Passaram a existir dois Tribunais Centrais Administrativos, um do Norte e outro do Sul em substituição ao Tribunal Central Administrativo visando um melhor acesso por parte da comunidade. Surgem também novos meios de gestão de processual ao nível da organização interna dos tribunais com o proposito de uma justiça mais eficaz e eficiente. No âmbito da regulação do regime processual a influência do modelo francês ainda era muito pesada, nomeadamente com o recurso de anulação de actos administrativos, e ao nível dos meios de prova era premente a concretização da defesa efectiva dos direitos dos cidadãos perante a administração.Concretizando-se a possibilidade de impugnação de actos administrativos e de regulamentos e bem como a possibilidade de obter o reconhecimento de direitos ou interesses, como a determinação da prática de actos administrativos legalmente devidos e a adopção de providências cautelares adequadas. Pretendeu-se assim assegurar que os tribunais administrativos proporcionassem uma tutela jurisdicional efectiva a quem a eles se dirige-se, com base no principio que todos os direitos subjectivos e interesses legalmente protegidos podem ser objecto da acção que melhor se adequa à sua protecção jurisdicional.

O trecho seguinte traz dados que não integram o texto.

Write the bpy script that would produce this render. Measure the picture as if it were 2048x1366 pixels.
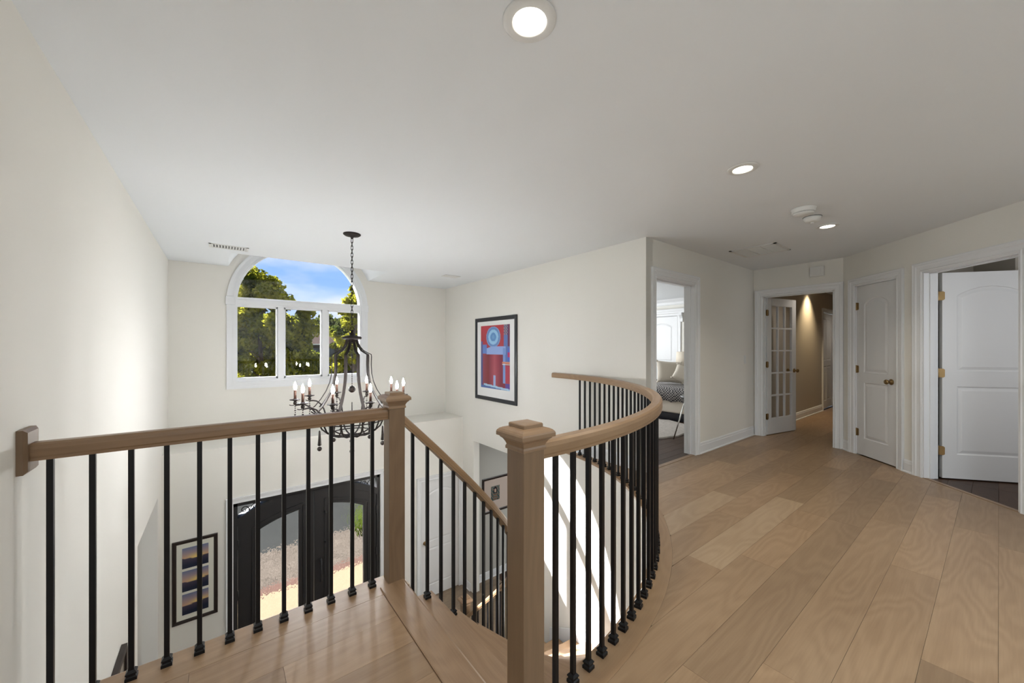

Relativamente à tutela cautelar antes centrada no instituto da suspensão da eficácia dos actos administrativos passa a ser mais ampla, permitindo a quem tem legitimidade, toda e qualquer providência cautelar, conservatória ou antecipatória. Surge pela primeira vez no contencioso administrativo o poder dos tribunais administrativos adoptarem verdadeiras providências de execução nas suas decisões. Em conclusão esta reforma afasta o modelo francês reforçando a influência do modelo alemão, conduzindo a uma profunda transformação das relações entre a Administração e os particulares. Conclui-se também que o contencioso português não se pode afirmar como “autocéfalo” uma vez que se tem conformado com a adopção de medidas pensadas por outros ordenamentos jurídicos. Perante o exposto, considera-se, também, que o nosso Processo Administrativo de foi atingido de forma flagrante pela europeização geral ocorrida ao nível dos outros Estados Membros.